A prática leva à excelência. O treinamento já foi feito e agora precisamos rodar a máquina. A gente vai ter erros. Houve problemas na Copa do Mundo, na Conmebol e haverá na CBF. Isso faz parte de um processo de implementação de um sistema novo. Existe um custo, mas tenho certeza de que será muito mais favorável do que desfavorável a implementação do VAR. Eu poderia falar que os árbitros precisam ser treinados, mas eles já estão. O que falta são jogos reais. É que nem no campo. Quanto mais jogos o árbitro fizer, se ele tiver qualidade, melhor vai ser o desempenho. Por isso, o VAR deveria ser implementado na próxima rodada. Sei que isso não vai acontecer, mas é isso que defendo.
Os clubes precisam parar de ver chifre em cabeça de cavalo
Sem a utilização do VAR, o que poderia ser feito ainda neste Brasileirão para melhor a arbitragem?
A comissão de arbitragem deveria ter mais cuidado com as escalas.
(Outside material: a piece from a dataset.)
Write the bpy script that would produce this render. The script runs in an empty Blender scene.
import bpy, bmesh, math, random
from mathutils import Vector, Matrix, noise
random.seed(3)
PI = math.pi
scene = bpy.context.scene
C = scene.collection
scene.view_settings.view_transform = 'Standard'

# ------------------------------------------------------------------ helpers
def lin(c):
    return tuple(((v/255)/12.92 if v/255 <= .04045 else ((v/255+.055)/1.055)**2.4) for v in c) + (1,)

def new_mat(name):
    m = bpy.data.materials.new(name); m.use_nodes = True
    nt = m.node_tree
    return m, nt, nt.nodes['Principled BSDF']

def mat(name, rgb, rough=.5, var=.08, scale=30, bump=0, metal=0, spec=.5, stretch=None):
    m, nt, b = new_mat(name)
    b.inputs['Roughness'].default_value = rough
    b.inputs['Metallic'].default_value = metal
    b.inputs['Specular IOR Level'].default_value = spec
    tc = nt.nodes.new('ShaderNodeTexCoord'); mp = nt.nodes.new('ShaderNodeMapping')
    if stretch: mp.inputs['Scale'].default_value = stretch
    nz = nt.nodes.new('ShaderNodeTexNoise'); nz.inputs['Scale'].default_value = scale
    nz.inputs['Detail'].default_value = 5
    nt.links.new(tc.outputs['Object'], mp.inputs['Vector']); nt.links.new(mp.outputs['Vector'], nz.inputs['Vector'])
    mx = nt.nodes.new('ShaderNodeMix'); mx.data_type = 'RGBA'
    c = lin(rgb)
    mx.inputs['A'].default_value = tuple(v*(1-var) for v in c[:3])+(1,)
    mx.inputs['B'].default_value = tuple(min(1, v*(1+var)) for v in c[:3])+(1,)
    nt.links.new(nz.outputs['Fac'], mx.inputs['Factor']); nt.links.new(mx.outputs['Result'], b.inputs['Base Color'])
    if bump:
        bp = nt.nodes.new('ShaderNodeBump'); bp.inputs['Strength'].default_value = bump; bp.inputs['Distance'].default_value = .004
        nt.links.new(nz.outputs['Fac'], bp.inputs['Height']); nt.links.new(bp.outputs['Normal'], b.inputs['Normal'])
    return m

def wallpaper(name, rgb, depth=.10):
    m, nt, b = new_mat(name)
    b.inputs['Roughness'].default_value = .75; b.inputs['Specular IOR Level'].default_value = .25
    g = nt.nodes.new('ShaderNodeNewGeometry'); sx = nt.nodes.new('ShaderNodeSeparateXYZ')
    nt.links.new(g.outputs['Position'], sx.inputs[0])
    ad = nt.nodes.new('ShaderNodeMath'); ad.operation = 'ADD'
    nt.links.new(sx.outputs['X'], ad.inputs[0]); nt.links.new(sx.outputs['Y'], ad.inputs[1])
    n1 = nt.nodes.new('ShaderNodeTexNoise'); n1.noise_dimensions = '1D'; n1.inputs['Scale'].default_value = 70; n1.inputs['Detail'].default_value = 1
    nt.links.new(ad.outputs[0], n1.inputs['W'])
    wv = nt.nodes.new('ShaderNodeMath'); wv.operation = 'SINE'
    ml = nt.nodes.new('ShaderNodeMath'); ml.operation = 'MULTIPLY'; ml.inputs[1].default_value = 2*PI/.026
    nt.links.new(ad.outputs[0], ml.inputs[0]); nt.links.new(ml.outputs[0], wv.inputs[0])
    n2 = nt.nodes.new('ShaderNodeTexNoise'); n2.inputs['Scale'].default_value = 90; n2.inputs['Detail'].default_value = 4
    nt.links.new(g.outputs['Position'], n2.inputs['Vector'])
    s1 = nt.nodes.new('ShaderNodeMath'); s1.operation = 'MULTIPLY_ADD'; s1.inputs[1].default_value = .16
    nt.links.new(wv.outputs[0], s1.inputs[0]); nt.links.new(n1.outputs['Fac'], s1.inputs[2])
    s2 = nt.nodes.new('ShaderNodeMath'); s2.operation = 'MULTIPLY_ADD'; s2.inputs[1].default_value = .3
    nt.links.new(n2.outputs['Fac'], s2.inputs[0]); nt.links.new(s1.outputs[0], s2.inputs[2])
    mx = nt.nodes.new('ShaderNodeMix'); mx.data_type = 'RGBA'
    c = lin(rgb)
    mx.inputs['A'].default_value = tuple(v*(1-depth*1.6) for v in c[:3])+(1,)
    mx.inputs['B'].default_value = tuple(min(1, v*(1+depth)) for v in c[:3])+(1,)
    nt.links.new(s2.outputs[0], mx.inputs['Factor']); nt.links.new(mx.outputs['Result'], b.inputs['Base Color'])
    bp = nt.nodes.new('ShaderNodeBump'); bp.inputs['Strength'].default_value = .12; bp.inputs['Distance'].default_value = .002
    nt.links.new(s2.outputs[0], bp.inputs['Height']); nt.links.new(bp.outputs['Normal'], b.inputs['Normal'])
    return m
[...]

Não concordo com essa história de que o (Anderson) Daronco, por ser do Rio Grande do Sul, não pode apitar jogos dos times de São Paulo e do Rio porque o Inter está envolvido na briga pelo título. Você parte do princípio de que duvida do seu próprio árbitro. Não é possível isso. O Daronco é um árbitro de qualidade, do primeiro nível. Se não é o melhor, está entre os três melhores do Brasil. Você não pode desperdiçar o Daronco porque o Inter está envolvido na disputa e deixar de utilizá-lo em um jogo como Corinthians e São Paulo. É uma regra idiota, desculpa o termo chulo. Eu acho um absurdo. Eu tenho certeza de que a CBF não suspeita dos árbitros. Na verdade, está apenas cedendo a uma pressão dos clubes. Lá atrás o São Paulo reclamou porque um árbitro do Rio de Janeiro apitou e o Flamengo estava envolvido diretamente. Como o Odair (Hellmann) tem falado nas coletivas, todo mundo precisa ajudar a arbitragem. Os clubes precisam parar de ver chifre em cabeça de cavalo. Tem que acabar com isso no futebol.
Quais são os teus planos a partir da decisão de abandonar a arbitragem depois da Copa da Rússia?
Eu amo futebol. Tanto eu como a minha esposa Fernanda (Colombo), que foi assistente aspirante Fifa pela CBF. Hoje a gente está prestando um serviço para um veículo de imprensa aqui de Brasília e a nossa ideia é continuar neste meio. A gente fez especialização em jornalismo esportivo, fizemos alguns cursos e pretendemos dar sequência. Temos alguns projetos e pretendemos seguir no meio, sim. O bom de ter parado com a arbitragem é que hoje eu tenho mais tranquilidade para falar de todos os assuntos. As coisas se tornam mais claras também. Hoje eu consigo ser menos corporativista, enxergar alguns erros e ter uma opinião mais clara sobre tudo.